Co więcej, ministerstwo gospodarki nie uwzględniło w swoich kalkulacjach kosztów systemowych, czyli mechanizmów sieciowych stanowiących jeden z najdroższych składników sieci opartej na OZE. Resort usprawiedliwiał to tym, że rosnące koszty systemu są równoważone oszczędnościami na paliwach kopalnych.
Czytaj też
Audyt Energiewende odbił się szerokim echem wśród polityków i opinii publicznej.
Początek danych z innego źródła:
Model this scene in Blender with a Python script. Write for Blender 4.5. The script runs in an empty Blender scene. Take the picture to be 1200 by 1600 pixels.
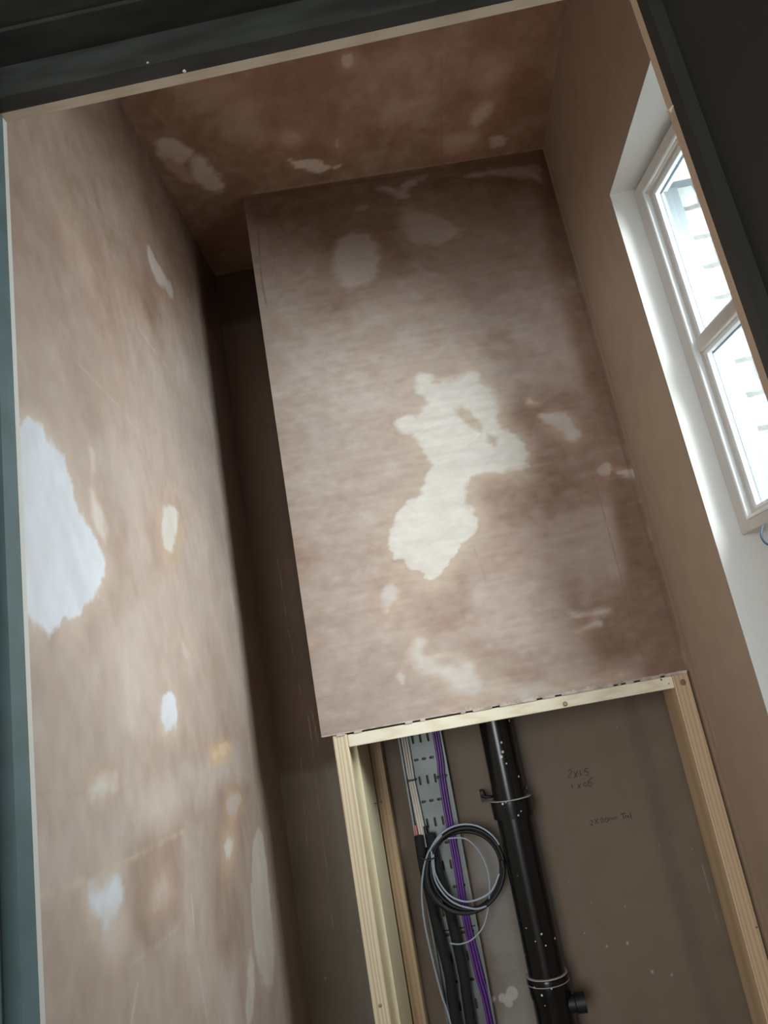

Nie brakuje apeli do Roberta Habecka o natychmiastową zmianę kursu polityki klimatycznej RFN. W rozmowie z Tagesspiegel Jens Spahn, wiceprzewodniczący CDU zauważa, że sam rozwój źródeł odnawialnych to za mało, aby sprostać rosnącemu zapotrzebowaniu na energię i wezwał do ponownego uruchomienia energetyki jądrowej.
Nie brakuje też krytyki w samym obozie rządzącym. Michael Kruse, ekspert ds. polityki energetycznej grupy parlamentarnej FDP stwierdził, że jednostronna ekspansja odnawialnych źródeł energii Habecka prowadzi system elektroenergetyczny w ślepy zaułek. „Lista niedociągnięć (…) jest długa i jasno pokazuje, że polityka energetyczna w powinna koncentrować się na inteligencji systemu, a nie na ślepej ilości energii, jak to miało miejsce do tej pory” – czytamy w nadesłanym komunikacie prasowym. Kruse dodaje, że polityka ministra gospodarki wydaje się pozbawiona rozsądku, ponieważ stawia na kosztowną ekspansję energetyki słonecznej z pominięciem sektora magazynowania, co w konsekwencji będzie coraz większym obciążeniem dla sieci.